Page 300-301 Scorpius says: “I asked out Rose Granger-Weasley.” Albus responds: “And she said no.” Scorpius retorts: “But I asked her. I planted the acorn. The acorn that will grow into our eventual marriage.” That is erotic indeed and, on the side of a dating failure, it is rather male-dominant, maybe even slightly phallocratic. But later on Albus says: “I honestly thought I’d be the first of us to get a girlfriend.” And Scorpius responds: “Oh, you will, undoubtedly, probably that new smoky-eyed Potions professor – she’s old enough for you, right?” Albus reacts: “I don’t have a thing about older women!” And Scorpius can add: “And you’ve got time – a lot of time – to seduce her.
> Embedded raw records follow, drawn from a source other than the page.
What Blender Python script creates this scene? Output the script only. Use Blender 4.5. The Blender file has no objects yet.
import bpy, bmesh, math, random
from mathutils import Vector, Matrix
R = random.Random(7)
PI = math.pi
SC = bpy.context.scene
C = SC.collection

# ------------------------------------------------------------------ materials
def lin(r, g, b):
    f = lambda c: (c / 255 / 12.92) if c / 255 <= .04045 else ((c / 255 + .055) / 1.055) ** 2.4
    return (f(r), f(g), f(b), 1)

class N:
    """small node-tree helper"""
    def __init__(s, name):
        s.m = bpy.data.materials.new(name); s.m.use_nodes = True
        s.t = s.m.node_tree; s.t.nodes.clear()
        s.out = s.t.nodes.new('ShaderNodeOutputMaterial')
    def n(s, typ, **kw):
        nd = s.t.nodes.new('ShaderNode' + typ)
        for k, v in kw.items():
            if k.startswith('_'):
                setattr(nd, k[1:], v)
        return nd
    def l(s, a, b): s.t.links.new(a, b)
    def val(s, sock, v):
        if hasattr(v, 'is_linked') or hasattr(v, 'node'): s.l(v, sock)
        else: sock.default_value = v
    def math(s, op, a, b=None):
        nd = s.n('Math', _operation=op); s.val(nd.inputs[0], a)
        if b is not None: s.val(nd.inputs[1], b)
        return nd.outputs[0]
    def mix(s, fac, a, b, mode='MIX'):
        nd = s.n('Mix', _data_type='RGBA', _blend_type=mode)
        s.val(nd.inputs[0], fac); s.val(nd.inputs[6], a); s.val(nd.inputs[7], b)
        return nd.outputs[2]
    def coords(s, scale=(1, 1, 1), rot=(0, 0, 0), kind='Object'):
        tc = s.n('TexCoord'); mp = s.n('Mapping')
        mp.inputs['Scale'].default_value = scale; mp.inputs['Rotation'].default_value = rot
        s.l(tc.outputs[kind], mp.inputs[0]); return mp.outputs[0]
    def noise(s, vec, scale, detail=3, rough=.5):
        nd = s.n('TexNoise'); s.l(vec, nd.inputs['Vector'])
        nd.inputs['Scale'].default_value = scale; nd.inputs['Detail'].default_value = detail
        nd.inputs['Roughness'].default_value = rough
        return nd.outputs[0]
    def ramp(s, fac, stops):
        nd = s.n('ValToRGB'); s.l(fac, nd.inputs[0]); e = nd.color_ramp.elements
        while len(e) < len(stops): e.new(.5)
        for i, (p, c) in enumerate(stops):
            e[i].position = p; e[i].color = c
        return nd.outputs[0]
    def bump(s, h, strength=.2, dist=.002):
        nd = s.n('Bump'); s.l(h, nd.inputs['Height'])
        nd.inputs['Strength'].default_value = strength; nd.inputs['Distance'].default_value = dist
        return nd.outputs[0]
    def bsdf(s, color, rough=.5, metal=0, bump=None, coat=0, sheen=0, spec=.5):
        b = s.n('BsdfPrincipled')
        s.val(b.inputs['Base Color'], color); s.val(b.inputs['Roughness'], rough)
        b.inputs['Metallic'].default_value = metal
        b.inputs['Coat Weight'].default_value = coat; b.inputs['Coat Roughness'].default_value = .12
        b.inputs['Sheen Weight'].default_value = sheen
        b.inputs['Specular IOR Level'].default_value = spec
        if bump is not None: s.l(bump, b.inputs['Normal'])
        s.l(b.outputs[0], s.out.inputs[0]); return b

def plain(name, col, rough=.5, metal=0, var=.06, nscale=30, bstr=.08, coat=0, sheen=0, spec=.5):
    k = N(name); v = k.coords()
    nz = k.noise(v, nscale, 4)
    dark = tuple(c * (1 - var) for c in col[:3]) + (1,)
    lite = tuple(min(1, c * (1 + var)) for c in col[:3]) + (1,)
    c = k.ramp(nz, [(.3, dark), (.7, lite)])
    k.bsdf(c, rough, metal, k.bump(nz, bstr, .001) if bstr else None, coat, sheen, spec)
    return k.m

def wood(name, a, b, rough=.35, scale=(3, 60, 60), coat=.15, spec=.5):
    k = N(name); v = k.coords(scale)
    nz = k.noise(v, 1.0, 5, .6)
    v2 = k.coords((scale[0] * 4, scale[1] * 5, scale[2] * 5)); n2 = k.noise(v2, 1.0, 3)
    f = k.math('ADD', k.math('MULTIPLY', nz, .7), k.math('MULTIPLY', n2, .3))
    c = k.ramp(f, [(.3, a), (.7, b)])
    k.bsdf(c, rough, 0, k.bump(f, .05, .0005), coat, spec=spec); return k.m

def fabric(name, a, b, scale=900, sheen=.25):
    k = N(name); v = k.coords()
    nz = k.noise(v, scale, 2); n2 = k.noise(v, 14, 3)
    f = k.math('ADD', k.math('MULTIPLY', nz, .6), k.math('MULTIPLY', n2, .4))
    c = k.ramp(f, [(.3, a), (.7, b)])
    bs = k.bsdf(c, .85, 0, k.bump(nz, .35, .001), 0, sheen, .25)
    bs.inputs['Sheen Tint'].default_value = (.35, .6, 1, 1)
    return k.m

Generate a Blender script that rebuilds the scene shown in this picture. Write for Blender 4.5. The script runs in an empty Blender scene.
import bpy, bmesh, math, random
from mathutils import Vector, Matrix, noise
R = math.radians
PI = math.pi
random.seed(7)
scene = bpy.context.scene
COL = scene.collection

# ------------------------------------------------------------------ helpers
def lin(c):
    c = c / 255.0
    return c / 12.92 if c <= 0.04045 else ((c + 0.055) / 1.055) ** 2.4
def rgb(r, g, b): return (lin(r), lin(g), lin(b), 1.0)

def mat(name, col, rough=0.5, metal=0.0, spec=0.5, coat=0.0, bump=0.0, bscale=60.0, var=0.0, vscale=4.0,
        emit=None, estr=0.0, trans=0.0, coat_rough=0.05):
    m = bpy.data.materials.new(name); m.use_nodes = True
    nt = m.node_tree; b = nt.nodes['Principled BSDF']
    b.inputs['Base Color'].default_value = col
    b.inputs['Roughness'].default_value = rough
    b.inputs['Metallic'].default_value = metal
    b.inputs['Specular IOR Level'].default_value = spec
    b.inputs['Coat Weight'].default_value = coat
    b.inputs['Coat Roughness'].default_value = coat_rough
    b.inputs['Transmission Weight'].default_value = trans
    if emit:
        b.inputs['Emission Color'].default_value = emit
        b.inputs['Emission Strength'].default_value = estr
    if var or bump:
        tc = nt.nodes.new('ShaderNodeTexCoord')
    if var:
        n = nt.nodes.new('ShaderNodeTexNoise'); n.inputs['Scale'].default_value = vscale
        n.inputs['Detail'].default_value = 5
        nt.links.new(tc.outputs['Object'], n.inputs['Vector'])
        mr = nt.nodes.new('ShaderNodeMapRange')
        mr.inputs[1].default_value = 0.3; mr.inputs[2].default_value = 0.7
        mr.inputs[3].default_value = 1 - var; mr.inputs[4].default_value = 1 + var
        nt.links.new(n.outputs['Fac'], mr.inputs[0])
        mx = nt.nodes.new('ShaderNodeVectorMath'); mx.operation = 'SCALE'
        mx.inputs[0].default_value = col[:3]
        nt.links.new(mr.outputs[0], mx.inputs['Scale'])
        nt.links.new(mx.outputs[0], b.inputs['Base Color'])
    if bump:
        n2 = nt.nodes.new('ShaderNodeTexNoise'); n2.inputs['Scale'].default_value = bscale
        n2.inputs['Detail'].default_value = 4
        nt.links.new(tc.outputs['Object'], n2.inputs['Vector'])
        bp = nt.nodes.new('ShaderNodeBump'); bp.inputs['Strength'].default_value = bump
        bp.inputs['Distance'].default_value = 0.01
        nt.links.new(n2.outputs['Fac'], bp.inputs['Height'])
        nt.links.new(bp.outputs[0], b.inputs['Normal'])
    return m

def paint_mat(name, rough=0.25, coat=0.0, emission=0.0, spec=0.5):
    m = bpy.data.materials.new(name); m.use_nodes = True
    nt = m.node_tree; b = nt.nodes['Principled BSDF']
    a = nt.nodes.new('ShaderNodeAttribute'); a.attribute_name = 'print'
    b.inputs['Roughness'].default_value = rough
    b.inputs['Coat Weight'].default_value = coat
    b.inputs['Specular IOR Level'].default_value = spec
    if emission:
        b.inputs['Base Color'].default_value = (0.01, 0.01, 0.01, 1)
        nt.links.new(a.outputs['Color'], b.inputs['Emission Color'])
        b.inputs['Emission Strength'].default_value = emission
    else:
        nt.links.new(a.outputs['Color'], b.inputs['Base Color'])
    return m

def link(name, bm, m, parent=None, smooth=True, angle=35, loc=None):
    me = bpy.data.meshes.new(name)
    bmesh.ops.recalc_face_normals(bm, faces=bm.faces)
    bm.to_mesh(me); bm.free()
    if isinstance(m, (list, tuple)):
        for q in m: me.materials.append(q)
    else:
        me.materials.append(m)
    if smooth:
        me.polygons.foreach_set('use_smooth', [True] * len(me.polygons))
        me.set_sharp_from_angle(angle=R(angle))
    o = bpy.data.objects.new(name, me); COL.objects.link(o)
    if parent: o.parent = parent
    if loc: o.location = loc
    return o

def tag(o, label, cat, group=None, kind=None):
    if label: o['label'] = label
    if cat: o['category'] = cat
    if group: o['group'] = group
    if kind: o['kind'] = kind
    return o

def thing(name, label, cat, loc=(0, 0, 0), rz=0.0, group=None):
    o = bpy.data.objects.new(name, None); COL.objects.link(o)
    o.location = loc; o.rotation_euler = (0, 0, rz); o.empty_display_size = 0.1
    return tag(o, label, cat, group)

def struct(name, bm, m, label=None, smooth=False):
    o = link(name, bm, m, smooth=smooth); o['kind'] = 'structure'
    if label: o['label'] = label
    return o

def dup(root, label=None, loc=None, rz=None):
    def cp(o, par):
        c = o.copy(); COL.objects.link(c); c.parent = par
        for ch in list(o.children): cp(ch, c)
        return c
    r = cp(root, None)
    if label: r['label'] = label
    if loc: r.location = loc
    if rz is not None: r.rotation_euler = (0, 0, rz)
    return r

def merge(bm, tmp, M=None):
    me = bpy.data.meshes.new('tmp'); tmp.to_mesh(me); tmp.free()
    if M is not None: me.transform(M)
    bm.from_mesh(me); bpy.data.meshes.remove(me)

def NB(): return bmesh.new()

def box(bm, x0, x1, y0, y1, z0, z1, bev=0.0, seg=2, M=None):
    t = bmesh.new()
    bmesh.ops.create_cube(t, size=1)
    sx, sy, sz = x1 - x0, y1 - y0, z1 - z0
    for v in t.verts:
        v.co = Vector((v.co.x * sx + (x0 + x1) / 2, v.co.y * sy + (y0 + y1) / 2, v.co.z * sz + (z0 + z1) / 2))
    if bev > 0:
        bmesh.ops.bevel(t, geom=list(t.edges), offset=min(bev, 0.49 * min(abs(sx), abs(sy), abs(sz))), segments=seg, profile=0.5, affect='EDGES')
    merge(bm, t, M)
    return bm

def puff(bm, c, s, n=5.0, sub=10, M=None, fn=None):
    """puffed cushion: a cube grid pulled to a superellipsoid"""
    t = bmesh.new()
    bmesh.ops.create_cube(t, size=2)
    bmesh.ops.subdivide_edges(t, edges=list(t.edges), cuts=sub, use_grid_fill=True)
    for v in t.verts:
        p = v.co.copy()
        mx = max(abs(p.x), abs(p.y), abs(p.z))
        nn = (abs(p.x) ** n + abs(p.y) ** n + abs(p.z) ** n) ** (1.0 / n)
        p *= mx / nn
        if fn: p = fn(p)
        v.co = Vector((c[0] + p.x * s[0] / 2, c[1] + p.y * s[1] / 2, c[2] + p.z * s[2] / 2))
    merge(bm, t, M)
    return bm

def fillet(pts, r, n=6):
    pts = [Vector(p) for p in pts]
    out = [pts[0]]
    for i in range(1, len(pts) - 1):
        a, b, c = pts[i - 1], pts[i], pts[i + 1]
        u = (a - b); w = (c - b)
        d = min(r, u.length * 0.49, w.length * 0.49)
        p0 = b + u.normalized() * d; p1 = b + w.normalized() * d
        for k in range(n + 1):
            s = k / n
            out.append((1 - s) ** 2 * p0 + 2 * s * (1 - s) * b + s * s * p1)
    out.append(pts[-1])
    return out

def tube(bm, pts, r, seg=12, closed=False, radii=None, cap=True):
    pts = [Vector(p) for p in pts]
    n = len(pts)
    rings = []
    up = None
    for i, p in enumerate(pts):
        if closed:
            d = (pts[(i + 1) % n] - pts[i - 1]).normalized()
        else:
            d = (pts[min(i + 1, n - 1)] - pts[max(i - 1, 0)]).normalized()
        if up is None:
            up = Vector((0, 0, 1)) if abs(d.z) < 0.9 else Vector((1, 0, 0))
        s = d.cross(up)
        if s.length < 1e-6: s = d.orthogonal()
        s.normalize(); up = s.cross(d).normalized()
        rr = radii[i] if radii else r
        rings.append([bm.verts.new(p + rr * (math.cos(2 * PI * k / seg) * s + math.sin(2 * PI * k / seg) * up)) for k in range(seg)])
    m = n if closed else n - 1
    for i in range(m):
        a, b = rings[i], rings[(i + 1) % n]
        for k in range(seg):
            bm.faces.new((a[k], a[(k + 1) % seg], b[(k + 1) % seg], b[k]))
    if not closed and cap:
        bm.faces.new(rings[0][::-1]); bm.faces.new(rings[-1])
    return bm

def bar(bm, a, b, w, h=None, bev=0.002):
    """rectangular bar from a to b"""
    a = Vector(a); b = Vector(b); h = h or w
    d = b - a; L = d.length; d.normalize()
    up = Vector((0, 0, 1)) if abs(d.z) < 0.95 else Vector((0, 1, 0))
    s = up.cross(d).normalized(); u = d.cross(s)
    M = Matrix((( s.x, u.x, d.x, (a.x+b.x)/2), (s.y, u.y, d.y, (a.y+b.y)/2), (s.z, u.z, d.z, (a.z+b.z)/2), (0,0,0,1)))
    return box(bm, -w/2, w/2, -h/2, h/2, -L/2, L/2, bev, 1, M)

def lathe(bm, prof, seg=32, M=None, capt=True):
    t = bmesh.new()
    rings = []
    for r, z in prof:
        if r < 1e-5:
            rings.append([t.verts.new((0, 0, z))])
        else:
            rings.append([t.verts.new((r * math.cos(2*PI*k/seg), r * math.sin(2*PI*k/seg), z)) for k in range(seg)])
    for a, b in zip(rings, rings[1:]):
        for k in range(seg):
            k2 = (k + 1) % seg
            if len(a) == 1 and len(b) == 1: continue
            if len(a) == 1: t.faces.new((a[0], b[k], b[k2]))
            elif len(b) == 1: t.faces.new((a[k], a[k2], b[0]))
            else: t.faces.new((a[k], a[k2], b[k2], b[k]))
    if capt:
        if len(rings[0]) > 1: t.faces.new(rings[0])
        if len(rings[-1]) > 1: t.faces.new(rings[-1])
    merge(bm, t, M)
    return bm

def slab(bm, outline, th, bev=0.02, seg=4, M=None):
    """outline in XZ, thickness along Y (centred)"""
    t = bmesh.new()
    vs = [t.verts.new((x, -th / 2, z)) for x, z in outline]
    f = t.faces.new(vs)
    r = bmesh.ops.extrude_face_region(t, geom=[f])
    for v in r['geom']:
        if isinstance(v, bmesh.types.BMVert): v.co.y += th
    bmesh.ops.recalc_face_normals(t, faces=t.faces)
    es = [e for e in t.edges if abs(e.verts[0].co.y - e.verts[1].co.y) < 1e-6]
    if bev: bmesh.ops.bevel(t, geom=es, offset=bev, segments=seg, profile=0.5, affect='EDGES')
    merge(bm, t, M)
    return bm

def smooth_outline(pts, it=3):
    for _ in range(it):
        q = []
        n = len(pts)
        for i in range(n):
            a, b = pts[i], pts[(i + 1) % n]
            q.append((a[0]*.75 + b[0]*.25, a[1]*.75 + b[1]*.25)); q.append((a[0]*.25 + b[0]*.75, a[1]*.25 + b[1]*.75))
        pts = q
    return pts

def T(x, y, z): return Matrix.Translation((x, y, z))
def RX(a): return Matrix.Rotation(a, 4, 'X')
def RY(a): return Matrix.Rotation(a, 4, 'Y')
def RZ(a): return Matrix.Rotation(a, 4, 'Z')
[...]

Because Rose is going to take years to persuade.” Albus can have the last word: “I admire your confidence.” In this passage they set their orientation as being heterosexual, though Scorpius is rejected – but is he really – by his first “date” who says no of course, and Albus does not seem to be in a rush to get one. In other the two boys have closet undetermined sexual orientation and follow in public some kind of heterosexual game that does not seem to be urgent or really serious. The author is exploiting neither side of the coin that has to do with gender orientation.


I can assure you at 14 they are obsessed by it. And they are indeed.

Page 302 we have this little scene:

“Scorpius reaches in and hugs Albus.
Albus: What’s this? I thought we decided we don’t hug.
Scorpius: I wasn’t sure. Whether we should. In this new version of us – I had in my head.”


It is obvious the heterosexual version of the two boys is the “new version” of them. Then the old version, or the previous version was rather gay, and now they still hug and the play makes it longer than a casual hug between two brothers or cousins. At least Scorpius wants it and takes the initiative, and Albus does not refuse it and takes part in it, accepts it. Is that going to be an orientation, or a gender? We definitely need to get more on those two pubescent teenagers.

After saying all that let me conclude. This play will both exhilarate AND frustrate you. But that’s too bad. Let’s hope we SOON get a DVD capture of the stage production.